▶ _WHAT NEEDS TO BE DONE_
Copy the listing below in full and skip every picture.
<<<<
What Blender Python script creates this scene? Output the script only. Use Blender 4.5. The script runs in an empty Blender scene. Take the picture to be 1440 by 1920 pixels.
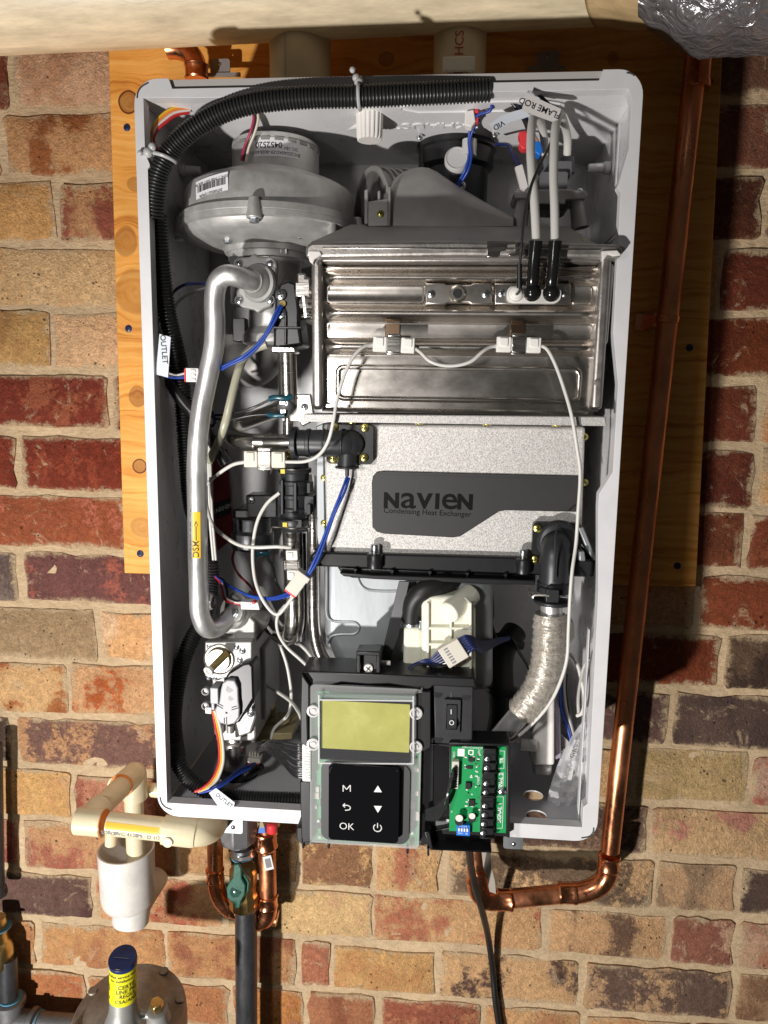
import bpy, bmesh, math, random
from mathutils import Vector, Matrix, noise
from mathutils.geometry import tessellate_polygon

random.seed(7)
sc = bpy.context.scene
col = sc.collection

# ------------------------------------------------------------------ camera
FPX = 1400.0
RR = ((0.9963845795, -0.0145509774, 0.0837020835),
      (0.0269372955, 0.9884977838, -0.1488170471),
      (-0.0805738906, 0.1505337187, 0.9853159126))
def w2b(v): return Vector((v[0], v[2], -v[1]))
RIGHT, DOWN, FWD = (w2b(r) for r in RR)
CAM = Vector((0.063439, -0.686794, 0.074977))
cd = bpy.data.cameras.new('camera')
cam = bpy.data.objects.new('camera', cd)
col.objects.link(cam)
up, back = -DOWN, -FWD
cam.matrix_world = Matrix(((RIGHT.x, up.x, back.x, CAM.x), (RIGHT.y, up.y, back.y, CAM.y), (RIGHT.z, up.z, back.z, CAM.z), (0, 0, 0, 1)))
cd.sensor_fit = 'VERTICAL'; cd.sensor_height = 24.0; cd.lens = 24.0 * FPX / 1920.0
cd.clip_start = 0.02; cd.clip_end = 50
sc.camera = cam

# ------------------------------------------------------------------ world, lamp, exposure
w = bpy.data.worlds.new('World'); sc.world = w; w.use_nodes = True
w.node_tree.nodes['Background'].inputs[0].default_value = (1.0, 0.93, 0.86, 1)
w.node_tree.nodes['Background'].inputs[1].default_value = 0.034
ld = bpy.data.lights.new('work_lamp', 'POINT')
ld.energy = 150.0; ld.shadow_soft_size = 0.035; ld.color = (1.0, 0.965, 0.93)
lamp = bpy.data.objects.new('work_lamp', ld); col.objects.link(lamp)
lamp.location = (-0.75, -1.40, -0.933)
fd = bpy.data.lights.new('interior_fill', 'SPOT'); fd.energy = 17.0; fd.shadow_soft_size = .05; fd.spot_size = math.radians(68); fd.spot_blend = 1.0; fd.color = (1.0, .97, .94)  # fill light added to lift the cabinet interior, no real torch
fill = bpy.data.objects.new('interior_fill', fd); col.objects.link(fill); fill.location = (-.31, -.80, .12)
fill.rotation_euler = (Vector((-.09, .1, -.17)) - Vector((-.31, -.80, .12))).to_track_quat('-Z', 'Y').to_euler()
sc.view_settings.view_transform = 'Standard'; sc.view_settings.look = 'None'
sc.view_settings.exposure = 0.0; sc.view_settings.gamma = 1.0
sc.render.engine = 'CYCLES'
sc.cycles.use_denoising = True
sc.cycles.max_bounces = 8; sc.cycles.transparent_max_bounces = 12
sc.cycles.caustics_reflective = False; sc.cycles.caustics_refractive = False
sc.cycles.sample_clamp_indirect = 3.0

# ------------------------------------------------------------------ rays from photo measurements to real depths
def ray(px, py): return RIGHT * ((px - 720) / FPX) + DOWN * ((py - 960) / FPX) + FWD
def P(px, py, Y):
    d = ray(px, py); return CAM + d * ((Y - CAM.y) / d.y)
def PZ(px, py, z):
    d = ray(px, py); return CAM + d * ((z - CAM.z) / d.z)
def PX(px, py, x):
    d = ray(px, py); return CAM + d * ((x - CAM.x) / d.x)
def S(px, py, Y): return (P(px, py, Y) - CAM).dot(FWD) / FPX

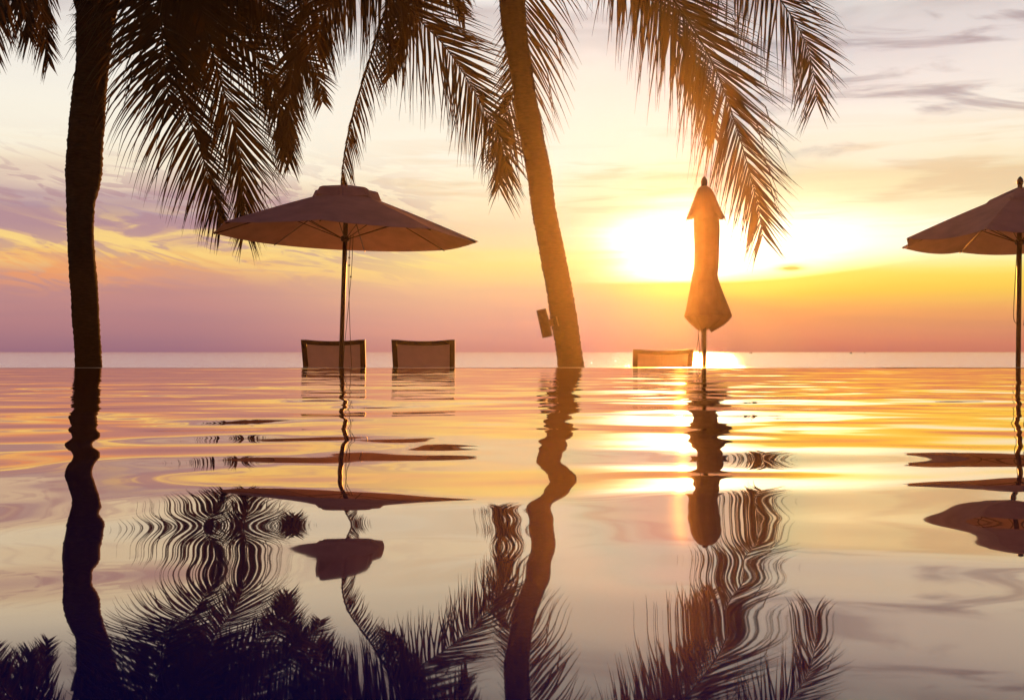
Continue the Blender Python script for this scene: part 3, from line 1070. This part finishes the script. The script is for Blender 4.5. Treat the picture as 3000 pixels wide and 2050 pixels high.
>>>>
▶ _RESPONSE_
What Blender Python script creates this scene? Output the script only. Use Blender 4.5. The script runs in an empty Blender scene. Take the picture to be 1440 by 1920 pixels.
import bpy, bmesh, math, random
from mathutils import Vector, Matrix, noise
from mathutils.geometry import tessellate_polygon

random.seed(7)
sc = bpy.context.scene
col = sc.collection

# ------------------------------------------------------------------ camera
FPX = 1400.0
RR = ((0.9963845795, -0.0145509774, 0.0837020835),
      (0.0269372955, 0.9884977838, -0.1488170471),
      (-0.0805738906, 0.1505337187, 0.9853159126))
def w2b(v): return Vector((v[0], v[2], -v[1]))
RIGHT, DOWN, FWD = (w2b(r) for r in RR)
CAM = Vector((0.063439, -0.686794, 0.074977))
cd = bpy.data.cameras.new('camera')
cam = bpy.data.objects.new('camera', cd)
col.objects.link(cam)
up, back = -DOWN, -FWD
cam.matrix_world = Matrix(((RIGHT.x, up.x, back.x, CAM.x), (RIGHT.y, up.y, back.y, CAM.y), (RIGHT.z, up.z, back.z, CAM.z), (0, 0, 0, 1)))
cd.sensor_fit = 'VERTICAL'; cd.sensor_height = 24.0; cd.lens = 24.0 * FPX / 1920.0
cd.clip_start = 0.02; cd.clip_end = 50
sc.camera = cam

# ------------------------------------------------------------------ world, lamp, exposure
w = bpy.data.worlds.new('World'); sc.world = w; w.use_nodes = True
w.node_tree.nodes['Background'].inputs[0].default_value = (1.0, 0.93, 0.86, 1)
w.node_tree.nodes['Background'].inputs[1].default_value = 0.034
ld = bpy.data.lights.new('work_lamp', 'POINT')
ld.energy = 150.0; ld.shadow_soft_size = 0.035; ld.color = (1.0, 0.965, 0.93)
lamp = bpy.data.objects.new('work_lamp', ld); col.objects.link(lamp)
lamp.location = (-0.75, -1.40, -0.933)
fd = bpy.data.lights.new('interior_fill', 'SPOT'); fd.energy = 17.0; fd.shadow_soft_size = .05; fd.spot_size = math.radians(68); fd.spot_blend = 1.0; fd.color = (1.0, .97, .94)  # fill light added to lift the cabinet interior, no real torch
fill = bpy.data.objects.new('interior_fill', fd); col.objects.link(fill); fill.location = (-.31, -.80, .12)
fill.rotation_euler = (Vector((-.09, .1, -.17)) - Vector((-.31, -.80, .12))).to_track_quat('-Z', 'Y').to_euler()
sc.view_settings.view_transform = 'Standard'; sc.view_settings.look = 'None'
sc.view_settings.exposure = 0.0; sc.view_settings.gamma = 1.0
sc.render.engine = 'CYCLES'
sc.cycles.use_denoising = True
sc.cycles.max_bounces = 8; sc.cycles.transparent_max_bounces = 12
sc.cycles.caustics_reflective = False; sc.cycles.caustics_refractive = False
sc.cycles.sample_clamp_indirect = 3.0

# ------------------------------------------------------------------ rays from photo measurements to real depths
def ray(px, py): return RIGHT * ((px - 720) / FPX) + DOWN * ((py - 960) / FPX) + FWD
def P(px, py, Y):
    d = ray(px, py); return CAM + d * ((Y - CAM.y) / d.y)
def PZ(px, py, z):
    d = ray(px, py); return CAM + d * ((z - CAM.z) / d.z)
def PX(px, py, x):
    d = ray(px, py); return CAM + d * ((x - CAM.x) / d.x)
def S(px, py, Y): return (P(px, py, Y) - CAM).dot(FWD) / FPX

Continue the Blender Python script for this scene: part 3, from line 1070. This part finishes the script. The script is for Blender 4.5. Treat the picture as 3000 pixels wide and 2050 pixels high.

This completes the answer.